- Material supplied
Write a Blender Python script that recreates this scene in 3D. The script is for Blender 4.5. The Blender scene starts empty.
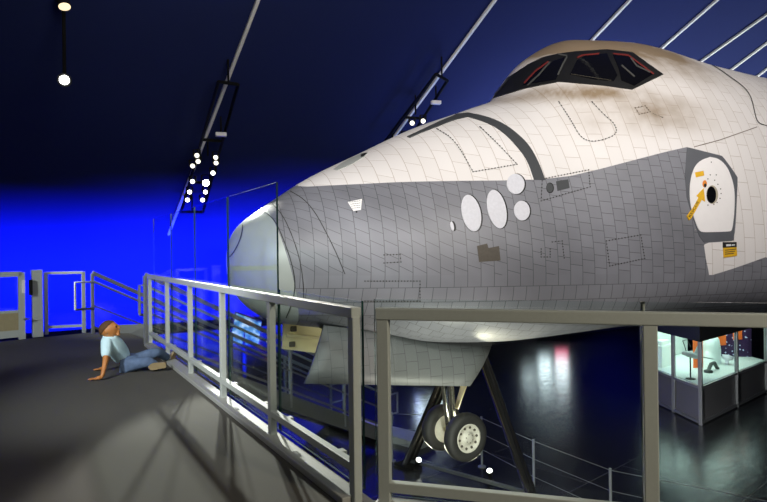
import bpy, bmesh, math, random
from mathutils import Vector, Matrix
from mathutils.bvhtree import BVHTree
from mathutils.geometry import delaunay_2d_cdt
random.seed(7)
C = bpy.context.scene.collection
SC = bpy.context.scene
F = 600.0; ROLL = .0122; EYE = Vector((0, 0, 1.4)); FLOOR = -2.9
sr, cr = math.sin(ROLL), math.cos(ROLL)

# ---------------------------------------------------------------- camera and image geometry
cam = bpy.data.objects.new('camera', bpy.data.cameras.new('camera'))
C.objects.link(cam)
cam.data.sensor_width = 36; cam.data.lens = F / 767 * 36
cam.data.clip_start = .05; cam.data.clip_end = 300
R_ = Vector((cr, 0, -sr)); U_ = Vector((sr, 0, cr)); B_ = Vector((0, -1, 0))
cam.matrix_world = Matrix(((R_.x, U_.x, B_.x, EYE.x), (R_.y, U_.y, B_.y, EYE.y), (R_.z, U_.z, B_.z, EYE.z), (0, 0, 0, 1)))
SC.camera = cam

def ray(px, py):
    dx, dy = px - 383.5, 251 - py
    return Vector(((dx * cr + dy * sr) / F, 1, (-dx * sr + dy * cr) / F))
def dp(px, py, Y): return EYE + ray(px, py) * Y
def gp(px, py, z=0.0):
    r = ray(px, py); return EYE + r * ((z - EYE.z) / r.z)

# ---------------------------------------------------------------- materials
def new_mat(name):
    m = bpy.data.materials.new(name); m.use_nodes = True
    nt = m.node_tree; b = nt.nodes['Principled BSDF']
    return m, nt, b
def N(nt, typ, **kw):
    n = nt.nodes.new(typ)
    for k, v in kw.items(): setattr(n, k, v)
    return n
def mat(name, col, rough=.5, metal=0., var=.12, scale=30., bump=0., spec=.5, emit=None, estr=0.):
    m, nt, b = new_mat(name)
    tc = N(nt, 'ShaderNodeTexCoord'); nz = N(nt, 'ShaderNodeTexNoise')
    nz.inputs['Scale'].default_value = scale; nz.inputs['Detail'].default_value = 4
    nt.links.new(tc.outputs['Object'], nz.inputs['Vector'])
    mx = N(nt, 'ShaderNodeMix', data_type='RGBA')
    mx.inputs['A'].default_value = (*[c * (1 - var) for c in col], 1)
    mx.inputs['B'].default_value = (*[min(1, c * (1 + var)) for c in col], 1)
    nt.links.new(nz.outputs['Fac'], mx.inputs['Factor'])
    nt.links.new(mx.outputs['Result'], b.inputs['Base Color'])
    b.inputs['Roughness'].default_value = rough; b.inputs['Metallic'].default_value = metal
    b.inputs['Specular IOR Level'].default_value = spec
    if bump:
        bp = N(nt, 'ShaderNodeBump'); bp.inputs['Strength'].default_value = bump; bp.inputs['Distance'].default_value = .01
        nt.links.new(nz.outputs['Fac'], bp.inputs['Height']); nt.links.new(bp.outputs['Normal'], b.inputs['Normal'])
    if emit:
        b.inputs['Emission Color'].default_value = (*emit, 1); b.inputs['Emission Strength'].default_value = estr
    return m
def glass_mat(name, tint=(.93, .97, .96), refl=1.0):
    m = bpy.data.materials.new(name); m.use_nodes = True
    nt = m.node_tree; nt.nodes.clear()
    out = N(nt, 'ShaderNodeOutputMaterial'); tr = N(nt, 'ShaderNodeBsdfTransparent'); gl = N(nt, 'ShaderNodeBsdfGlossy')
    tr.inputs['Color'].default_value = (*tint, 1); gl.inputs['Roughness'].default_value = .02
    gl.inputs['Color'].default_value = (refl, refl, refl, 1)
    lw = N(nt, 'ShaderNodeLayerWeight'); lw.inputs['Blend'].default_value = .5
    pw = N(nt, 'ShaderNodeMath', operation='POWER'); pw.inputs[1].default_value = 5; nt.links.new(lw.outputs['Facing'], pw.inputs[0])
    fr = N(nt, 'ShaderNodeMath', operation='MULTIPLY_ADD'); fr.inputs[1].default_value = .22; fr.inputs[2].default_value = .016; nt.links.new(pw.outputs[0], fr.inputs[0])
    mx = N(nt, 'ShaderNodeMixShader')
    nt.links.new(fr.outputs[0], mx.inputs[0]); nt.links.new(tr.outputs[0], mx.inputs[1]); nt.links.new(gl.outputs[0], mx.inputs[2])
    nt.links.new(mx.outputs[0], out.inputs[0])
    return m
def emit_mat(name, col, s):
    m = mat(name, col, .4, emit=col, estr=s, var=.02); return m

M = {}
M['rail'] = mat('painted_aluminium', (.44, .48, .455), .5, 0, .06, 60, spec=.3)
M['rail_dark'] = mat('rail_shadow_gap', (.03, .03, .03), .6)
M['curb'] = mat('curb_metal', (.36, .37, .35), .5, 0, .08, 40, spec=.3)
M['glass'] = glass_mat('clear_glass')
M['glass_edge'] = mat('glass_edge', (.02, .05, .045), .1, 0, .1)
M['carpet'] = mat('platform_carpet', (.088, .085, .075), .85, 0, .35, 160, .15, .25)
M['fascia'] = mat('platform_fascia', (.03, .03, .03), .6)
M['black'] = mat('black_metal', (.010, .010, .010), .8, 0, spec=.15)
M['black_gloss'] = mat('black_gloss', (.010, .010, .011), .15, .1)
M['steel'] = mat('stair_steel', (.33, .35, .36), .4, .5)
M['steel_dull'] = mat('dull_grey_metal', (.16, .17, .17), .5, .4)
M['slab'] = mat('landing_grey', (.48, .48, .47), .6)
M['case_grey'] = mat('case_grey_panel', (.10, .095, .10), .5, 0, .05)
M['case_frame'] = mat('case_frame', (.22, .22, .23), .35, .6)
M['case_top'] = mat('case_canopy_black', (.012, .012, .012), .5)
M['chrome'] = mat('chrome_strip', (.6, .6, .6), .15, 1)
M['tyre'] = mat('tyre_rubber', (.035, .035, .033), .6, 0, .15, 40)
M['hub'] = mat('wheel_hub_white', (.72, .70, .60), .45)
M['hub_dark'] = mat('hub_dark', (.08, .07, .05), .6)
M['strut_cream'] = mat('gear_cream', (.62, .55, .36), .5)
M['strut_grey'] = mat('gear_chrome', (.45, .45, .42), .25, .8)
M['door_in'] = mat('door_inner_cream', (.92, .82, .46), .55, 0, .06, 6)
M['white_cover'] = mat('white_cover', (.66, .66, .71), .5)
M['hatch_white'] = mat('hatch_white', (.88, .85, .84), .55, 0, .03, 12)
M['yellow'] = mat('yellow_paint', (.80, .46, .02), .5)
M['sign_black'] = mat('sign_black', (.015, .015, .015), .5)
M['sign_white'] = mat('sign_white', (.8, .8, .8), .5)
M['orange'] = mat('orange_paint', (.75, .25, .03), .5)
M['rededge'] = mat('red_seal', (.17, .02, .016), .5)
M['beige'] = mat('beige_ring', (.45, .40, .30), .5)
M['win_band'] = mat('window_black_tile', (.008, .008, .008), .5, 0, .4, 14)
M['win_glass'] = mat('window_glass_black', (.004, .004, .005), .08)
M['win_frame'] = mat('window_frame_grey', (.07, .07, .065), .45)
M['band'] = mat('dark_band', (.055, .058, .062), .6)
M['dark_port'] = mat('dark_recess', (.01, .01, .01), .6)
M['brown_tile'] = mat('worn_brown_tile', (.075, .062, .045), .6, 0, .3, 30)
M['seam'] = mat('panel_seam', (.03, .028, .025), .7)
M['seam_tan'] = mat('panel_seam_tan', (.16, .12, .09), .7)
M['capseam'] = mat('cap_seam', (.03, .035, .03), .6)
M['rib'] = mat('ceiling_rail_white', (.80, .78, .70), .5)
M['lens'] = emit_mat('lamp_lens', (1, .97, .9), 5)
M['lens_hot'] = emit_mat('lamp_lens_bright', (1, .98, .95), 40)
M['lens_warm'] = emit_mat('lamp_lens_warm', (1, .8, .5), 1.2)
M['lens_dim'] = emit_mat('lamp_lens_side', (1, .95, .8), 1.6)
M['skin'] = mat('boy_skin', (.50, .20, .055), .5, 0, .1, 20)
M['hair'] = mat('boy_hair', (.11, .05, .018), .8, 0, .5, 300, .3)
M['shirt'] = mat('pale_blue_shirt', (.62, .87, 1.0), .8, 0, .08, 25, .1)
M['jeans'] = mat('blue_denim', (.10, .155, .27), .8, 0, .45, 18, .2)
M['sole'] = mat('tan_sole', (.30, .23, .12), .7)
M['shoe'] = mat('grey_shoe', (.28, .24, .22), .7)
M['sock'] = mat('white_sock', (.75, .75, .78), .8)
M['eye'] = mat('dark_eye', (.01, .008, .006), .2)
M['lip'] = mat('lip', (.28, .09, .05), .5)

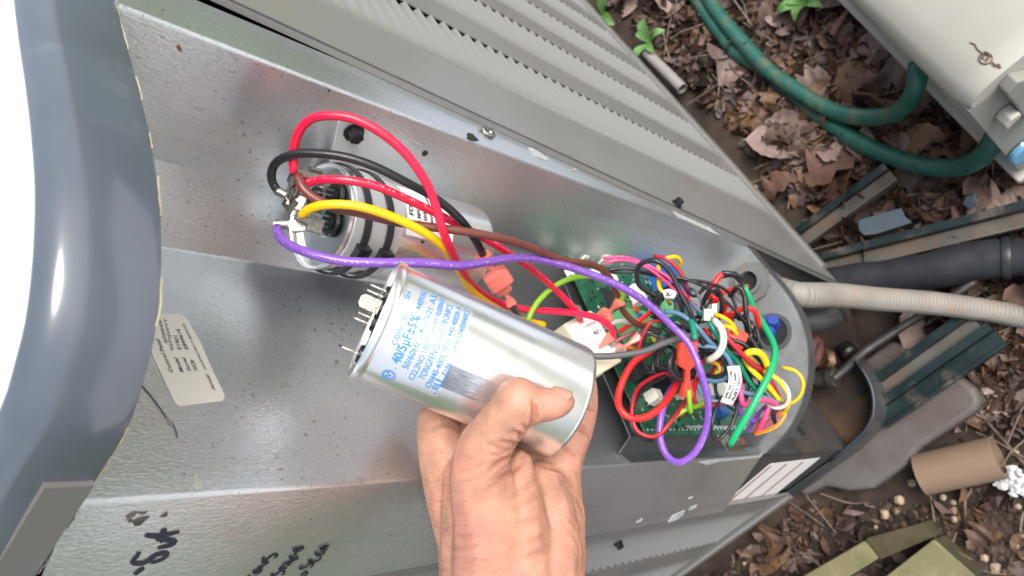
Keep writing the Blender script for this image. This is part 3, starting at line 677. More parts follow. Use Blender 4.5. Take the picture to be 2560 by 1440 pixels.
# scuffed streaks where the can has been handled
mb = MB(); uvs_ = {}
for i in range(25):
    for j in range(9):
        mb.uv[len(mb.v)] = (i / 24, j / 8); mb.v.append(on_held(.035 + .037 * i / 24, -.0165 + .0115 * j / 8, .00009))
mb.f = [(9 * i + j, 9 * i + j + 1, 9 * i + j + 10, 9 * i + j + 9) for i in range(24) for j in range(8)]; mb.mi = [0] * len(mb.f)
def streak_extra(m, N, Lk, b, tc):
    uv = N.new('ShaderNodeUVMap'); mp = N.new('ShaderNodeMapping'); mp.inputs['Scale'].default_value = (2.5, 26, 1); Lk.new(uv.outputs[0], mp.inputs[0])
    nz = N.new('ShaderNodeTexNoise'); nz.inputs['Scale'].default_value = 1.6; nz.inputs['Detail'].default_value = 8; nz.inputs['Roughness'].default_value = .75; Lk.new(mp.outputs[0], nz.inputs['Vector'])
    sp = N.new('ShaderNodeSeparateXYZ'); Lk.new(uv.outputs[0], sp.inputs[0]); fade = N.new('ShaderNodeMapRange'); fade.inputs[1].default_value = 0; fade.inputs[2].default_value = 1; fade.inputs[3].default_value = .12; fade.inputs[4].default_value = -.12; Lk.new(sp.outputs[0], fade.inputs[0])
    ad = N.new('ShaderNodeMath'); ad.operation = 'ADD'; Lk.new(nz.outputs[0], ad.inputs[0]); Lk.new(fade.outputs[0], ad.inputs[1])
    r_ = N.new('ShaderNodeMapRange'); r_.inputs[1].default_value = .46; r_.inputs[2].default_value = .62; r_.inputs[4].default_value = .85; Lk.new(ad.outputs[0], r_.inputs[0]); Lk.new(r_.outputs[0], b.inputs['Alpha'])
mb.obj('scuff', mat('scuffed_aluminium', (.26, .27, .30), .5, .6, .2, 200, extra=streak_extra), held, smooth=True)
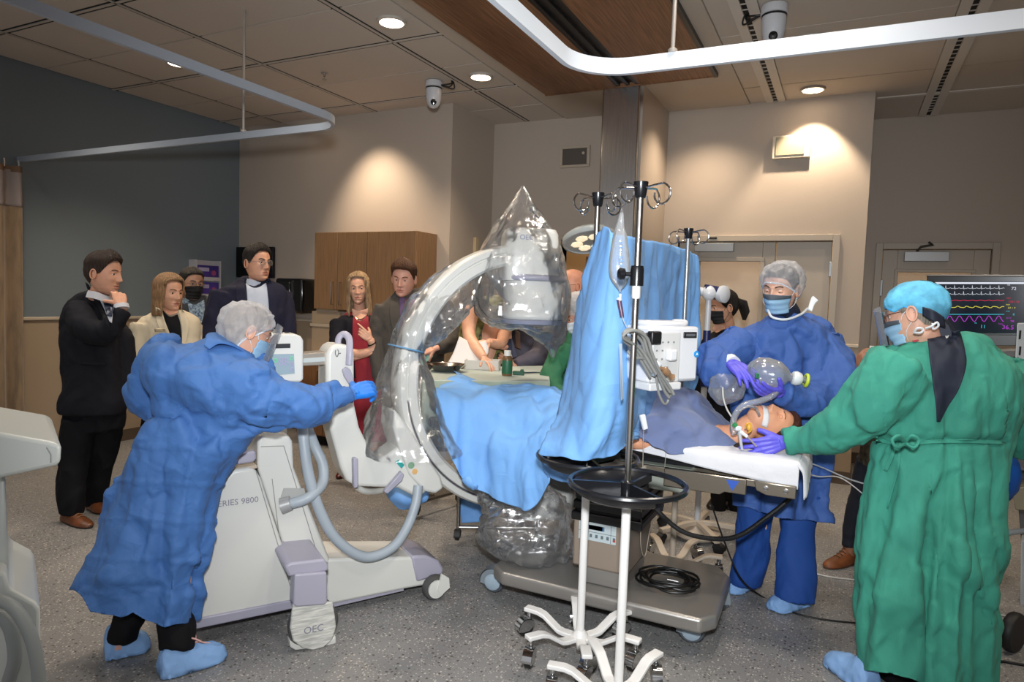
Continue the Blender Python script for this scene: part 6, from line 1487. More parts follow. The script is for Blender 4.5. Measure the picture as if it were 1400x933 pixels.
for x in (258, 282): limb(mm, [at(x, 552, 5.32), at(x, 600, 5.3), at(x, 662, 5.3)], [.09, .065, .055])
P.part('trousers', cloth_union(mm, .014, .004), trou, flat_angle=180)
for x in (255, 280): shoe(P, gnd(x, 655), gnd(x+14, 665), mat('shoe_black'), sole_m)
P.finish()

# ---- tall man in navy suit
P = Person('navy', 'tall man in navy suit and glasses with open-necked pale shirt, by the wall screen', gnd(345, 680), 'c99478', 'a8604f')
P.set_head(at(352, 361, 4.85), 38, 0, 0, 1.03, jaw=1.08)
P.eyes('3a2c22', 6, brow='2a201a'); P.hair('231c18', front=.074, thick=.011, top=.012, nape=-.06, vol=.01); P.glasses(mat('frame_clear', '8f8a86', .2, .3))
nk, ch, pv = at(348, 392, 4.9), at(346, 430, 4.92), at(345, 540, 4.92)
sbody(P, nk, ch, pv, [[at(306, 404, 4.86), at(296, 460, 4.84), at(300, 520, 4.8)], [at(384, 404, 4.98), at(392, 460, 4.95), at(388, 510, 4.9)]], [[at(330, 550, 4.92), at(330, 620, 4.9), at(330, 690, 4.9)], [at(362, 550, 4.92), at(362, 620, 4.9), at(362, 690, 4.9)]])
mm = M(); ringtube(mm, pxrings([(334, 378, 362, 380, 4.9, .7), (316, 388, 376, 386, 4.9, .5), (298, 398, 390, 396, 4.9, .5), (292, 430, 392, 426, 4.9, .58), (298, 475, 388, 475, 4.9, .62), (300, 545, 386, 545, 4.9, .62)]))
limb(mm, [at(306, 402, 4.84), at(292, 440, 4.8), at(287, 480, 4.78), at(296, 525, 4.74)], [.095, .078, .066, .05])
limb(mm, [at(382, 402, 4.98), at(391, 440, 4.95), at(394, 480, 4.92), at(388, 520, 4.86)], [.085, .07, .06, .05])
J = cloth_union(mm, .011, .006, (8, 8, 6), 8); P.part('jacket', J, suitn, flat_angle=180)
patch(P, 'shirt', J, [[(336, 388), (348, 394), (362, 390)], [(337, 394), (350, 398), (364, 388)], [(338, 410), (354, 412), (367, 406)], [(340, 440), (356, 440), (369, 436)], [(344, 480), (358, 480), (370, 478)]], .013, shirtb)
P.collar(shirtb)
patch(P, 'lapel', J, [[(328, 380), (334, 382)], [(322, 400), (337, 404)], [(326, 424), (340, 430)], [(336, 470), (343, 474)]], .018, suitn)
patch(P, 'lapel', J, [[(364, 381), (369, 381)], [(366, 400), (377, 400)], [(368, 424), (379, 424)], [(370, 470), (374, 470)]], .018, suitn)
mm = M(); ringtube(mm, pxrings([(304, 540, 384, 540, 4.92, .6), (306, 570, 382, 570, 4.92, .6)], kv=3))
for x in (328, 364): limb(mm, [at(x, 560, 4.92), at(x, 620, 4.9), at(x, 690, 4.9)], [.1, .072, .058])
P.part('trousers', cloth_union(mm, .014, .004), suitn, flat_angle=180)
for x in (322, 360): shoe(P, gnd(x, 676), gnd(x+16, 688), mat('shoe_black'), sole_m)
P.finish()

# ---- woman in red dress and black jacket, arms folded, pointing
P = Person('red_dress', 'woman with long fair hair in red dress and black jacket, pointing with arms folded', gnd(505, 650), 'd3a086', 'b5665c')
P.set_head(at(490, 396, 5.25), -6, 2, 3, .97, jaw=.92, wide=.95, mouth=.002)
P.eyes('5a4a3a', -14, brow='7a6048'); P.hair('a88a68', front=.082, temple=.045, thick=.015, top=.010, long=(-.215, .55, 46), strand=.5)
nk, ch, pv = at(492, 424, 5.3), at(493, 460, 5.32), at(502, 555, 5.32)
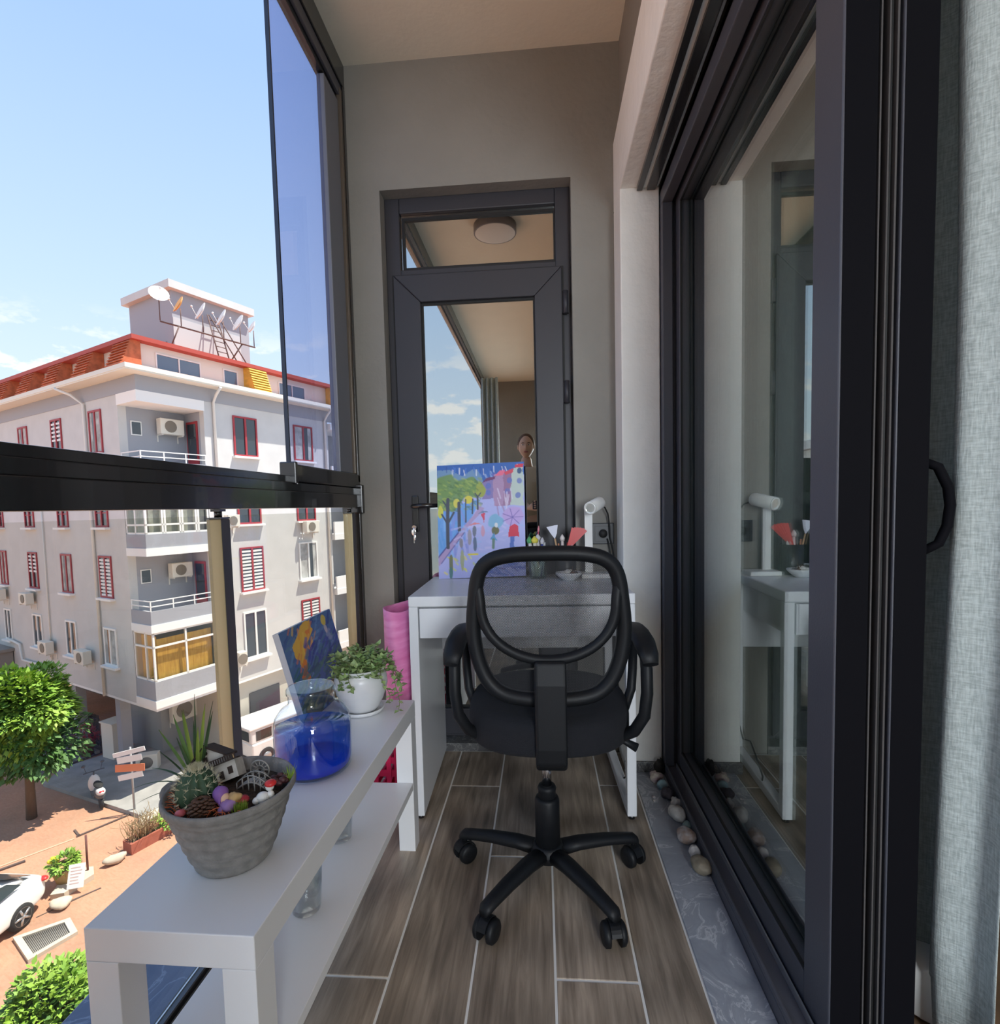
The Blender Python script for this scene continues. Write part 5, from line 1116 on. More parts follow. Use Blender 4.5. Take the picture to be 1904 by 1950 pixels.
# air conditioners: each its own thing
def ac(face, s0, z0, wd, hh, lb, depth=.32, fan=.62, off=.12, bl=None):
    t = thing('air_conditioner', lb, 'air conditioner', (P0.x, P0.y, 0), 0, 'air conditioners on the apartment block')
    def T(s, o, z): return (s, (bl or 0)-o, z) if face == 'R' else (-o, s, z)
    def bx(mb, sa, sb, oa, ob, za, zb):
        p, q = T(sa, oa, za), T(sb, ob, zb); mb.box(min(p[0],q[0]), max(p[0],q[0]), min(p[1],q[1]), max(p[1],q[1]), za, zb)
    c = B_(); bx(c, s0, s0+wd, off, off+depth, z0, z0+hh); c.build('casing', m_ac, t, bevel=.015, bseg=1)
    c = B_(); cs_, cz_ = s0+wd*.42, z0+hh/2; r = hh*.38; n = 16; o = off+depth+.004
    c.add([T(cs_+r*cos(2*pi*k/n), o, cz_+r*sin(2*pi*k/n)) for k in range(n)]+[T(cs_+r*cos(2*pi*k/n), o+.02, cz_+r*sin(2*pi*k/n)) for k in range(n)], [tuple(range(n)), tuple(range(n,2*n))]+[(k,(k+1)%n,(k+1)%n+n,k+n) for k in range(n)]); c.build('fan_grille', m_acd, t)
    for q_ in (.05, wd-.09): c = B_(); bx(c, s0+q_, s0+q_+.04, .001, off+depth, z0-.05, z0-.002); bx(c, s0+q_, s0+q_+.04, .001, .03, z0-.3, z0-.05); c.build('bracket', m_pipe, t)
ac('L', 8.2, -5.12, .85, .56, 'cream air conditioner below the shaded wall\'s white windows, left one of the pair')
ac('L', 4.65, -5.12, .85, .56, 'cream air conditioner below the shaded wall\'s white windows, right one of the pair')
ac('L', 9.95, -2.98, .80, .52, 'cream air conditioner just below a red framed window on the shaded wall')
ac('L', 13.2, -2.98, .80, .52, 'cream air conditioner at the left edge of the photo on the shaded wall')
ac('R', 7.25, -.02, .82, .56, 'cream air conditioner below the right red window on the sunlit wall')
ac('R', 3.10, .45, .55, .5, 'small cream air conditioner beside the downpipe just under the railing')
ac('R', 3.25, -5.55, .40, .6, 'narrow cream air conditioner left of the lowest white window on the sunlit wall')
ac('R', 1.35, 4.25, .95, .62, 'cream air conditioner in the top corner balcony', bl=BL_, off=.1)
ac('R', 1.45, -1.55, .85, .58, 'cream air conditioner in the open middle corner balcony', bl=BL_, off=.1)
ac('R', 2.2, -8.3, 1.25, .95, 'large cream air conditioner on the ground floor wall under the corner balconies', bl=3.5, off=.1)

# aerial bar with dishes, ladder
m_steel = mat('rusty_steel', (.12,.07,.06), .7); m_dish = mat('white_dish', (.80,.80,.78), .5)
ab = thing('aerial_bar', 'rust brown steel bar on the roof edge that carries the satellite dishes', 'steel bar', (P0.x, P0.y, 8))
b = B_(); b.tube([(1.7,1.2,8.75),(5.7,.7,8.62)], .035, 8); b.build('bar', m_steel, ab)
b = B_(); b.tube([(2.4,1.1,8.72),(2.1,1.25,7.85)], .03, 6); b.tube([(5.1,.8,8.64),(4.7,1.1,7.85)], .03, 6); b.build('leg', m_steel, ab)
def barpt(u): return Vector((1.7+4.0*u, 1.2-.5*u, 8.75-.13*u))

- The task
Copy down every line of the entries containing the word "that".

- Output
Write a Blender Python script that recreates this scene in 3D. The script is for Blender 4.5. The Blender scene starts empty.
ab = thing('aerial_bar', 'rust brown steel bar on the roof edge that carries the satellite dishes', 'steel bar', (P0.x, P0.y, 8))